Updated on 01 July 2009

By Channel 4 News

From today the Financial Services Authority is to regulate property sale and rent-back arrangements. Ben King reports.

To Let signs (credit:Reuters)

It sounds like an offer too good to refuse. If you cannot make your mortgage payments, a helpful company will buy the house off you and then rent it to you as a tenant - allowing you to avoid repossession and stay in your home.

But for many people who take up sale and rentback schemes, the offer quickly turns sour.

The industry is plagued with unscrupulous operators who lure desperate customers with low initial rents, buy their houses at knockdown prices, then evict them when their six-month secure tenancy is up.

The case of Jean Turner from Norwich was highlighted on Channel 4 News last October.

She sold her house to a sale and rentback company in 2006 after her husband became unemployed.
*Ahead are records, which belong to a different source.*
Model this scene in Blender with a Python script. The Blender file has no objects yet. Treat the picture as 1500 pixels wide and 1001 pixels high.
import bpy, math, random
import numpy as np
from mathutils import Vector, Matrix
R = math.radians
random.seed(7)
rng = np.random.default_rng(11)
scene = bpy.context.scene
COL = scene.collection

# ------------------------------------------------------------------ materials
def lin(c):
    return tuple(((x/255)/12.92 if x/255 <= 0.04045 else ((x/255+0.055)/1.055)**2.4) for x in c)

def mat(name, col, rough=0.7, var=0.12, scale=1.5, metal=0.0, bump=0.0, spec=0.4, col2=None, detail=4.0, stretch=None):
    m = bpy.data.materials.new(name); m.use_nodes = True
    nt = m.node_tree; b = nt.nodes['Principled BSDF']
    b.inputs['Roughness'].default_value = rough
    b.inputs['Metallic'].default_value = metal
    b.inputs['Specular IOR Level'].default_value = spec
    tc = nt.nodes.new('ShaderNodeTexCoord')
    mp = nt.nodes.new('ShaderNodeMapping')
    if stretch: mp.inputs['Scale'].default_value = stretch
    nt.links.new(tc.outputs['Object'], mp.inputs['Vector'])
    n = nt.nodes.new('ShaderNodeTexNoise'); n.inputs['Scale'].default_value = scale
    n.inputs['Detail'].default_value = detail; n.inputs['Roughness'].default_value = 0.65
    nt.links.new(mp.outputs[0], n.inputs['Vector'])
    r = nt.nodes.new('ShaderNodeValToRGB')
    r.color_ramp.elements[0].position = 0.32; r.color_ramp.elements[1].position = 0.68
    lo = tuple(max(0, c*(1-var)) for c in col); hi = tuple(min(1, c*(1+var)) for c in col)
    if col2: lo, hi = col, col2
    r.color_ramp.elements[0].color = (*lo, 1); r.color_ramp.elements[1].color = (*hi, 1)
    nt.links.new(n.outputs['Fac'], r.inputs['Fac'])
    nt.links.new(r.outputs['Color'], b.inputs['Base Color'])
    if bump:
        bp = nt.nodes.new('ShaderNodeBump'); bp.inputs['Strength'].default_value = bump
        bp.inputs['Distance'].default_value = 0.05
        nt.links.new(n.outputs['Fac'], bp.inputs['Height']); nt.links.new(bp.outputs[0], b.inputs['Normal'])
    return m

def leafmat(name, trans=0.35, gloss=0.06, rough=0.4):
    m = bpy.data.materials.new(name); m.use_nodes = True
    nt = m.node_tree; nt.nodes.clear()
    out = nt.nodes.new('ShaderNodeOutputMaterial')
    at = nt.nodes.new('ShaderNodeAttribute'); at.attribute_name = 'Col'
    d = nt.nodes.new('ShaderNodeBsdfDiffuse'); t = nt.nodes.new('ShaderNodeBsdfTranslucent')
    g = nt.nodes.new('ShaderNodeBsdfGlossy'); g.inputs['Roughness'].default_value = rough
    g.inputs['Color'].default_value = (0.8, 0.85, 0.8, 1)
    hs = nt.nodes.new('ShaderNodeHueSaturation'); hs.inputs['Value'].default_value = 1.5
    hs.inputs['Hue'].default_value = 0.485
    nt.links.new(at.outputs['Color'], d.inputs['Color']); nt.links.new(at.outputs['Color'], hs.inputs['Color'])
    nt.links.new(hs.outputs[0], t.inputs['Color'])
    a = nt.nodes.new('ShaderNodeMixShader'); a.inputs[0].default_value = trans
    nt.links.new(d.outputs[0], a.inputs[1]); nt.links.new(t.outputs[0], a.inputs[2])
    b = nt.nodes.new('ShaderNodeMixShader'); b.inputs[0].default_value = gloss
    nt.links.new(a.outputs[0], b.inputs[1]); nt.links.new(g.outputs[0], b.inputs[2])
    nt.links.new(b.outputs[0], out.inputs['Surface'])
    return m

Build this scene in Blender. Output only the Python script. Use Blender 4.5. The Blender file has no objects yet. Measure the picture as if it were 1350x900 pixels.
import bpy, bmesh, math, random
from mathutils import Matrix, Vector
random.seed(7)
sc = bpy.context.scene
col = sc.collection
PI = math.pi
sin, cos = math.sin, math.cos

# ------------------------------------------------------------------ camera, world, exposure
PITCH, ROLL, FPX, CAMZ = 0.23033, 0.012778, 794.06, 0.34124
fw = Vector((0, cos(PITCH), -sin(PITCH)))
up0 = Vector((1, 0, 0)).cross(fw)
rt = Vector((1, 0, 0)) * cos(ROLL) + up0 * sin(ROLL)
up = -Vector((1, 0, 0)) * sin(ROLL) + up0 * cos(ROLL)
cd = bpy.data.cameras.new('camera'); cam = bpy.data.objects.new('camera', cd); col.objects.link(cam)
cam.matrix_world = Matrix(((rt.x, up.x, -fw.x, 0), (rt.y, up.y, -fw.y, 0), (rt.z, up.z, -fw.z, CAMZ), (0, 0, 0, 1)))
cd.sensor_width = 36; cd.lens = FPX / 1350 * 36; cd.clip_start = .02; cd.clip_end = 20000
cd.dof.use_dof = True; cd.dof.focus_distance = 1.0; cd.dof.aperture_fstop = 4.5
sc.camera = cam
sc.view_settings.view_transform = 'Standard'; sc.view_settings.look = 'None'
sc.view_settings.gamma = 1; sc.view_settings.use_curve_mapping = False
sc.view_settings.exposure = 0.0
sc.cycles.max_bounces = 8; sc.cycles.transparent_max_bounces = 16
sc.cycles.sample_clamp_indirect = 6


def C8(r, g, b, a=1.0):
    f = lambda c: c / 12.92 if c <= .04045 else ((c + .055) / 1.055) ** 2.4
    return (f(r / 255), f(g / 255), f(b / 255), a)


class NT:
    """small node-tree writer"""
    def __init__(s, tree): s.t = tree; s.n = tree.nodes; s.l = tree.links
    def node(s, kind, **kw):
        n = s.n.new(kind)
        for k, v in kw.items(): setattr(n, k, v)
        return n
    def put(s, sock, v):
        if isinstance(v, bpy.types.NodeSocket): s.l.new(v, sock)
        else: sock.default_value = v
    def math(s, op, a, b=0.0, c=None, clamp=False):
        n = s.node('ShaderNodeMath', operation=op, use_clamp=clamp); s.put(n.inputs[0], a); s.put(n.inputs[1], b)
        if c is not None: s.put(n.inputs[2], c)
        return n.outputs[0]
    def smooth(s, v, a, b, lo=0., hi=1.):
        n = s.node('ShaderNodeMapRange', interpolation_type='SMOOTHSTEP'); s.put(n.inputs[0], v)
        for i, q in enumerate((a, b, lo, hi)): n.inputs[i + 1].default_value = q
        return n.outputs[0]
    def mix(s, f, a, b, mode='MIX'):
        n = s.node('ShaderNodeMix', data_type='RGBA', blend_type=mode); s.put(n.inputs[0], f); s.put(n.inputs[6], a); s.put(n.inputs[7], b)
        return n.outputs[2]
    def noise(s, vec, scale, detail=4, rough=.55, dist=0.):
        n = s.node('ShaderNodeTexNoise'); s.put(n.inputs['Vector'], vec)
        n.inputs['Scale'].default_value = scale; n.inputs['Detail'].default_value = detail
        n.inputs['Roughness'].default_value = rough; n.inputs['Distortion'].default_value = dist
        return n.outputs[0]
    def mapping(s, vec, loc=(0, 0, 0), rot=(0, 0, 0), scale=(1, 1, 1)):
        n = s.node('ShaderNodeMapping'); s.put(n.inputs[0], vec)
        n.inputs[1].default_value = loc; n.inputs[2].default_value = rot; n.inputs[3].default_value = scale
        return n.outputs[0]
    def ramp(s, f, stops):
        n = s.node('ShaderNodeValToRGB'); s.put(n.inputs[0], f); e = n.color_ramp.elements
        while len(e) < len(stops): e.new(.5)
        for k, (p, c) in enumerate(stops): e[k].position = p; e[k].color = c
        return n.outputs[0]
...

They never received a tenancy agreement, and their rent was doubled within months of the sale completing.

Then she found her house being repossessed when the sale and rent-back landlord failed to keep up with the payments.

From today, sale and rent-back will be partially regulated by the Financial Services Authority, which will impose stricter rules on companies which advertise these services.

Sale and rent-back companies will have to pass a "fit and proper persons" test and obtain accreditation from the FSA before they can do business.

Customers who feel they have been wronged by sale and rent-back operators will be able to take their cases to the financial ombudsman to seek compensation.

The FSA will be able to fine or ban companies which persistently break the rules.

An FSA spokesman said: "The key consumer message here is that people should only deal with authorised sale and rent back firms - otherwise they will not have access to the official complaints process."

There are thought to be thousands of companies operating in this marketplace, from private landlords with a small number of properties to relatively large companies.

The National Landlords Association estimates that almost all of these will exit the market as a result of this legislation - leaving just two dozen or so big companies in the market.